Last night I did something I NEVER do. When Red announced he was hungry at 7:30pm (the time by which they are usually fed/bathed/snuggled up in bed listening to me read a chapter book) but he was, in fact, sitting fully clothed on my bed watching the 2012 World Series Game 4 on YouTube and insisted he had a bad case of after dinner starvation ... I did something insane.

I went to the freezer and pulled out the cookie dough I was saving for an emergency (squirreled away 2 days / months? ago) and PUT IT IN THE OVEN.
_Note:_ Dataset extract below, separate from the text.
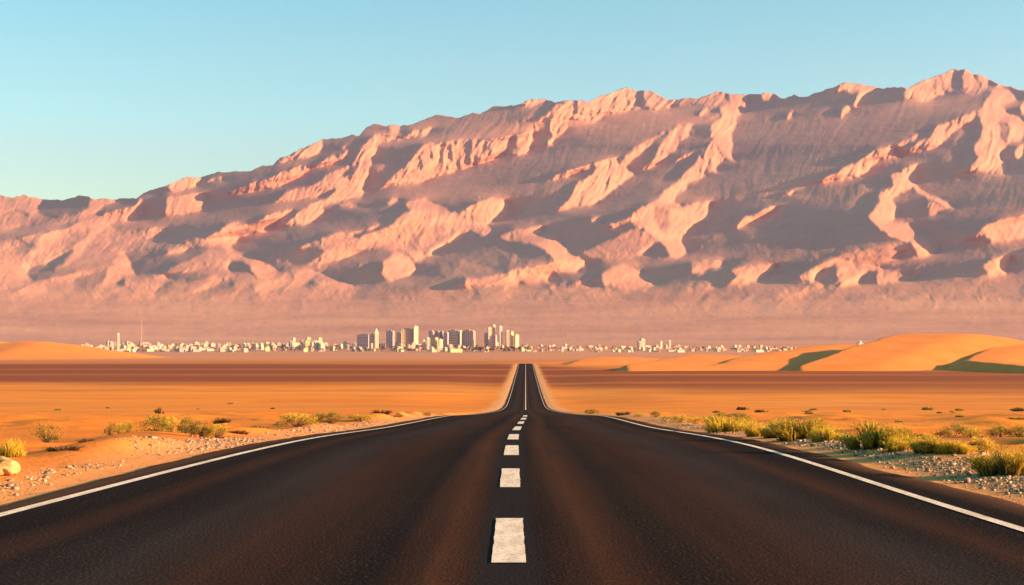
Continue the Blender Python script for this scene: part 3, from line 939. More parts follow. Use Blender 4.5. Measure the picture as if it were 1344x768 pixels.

We ate them together ON MY BED at 8pm on a school night (Hahahahaha! what’s that?) I thought I had already hit the wall (several walls!) I was scaling them and busting through em like the koolaid man so when I ran at this one with all my might, expecting to feel that glorious smash! ... it was disorienting to wake up groggy with a huge bump on my head. Wall for the win. There was nothing to do but lay there in a heap, hoping for some afternoon shade.

I turned everything down yesterday, only doing things that would help make a little space. This morning we woke up and grumbled at each other and made breakfast and screamed about doing computer school (but then someone walked in after closing their meeting and said, “I’m not gonna lie that was fun. Thanks for making me do it.”)

Some days we make ourselves do the crap we cannot do (cooking! exercise! hallway baseball!) because, I’m not gonna lie, it really helps. Some days we stay up late, eating cookies and drinking seltzer in bed.

I want to keep things stable and impose some order on this chaos and be forever on even keel for the kids but I give in (not up!) I accept that not all days will look the same. Not all walls will be made of the same stuff.

I give in to letting myself be in the realness of this moment. It’s ok to need a minute. It’s ok for the kids to know life just sucks sometimes for Mama too. It’s ok to not be ok.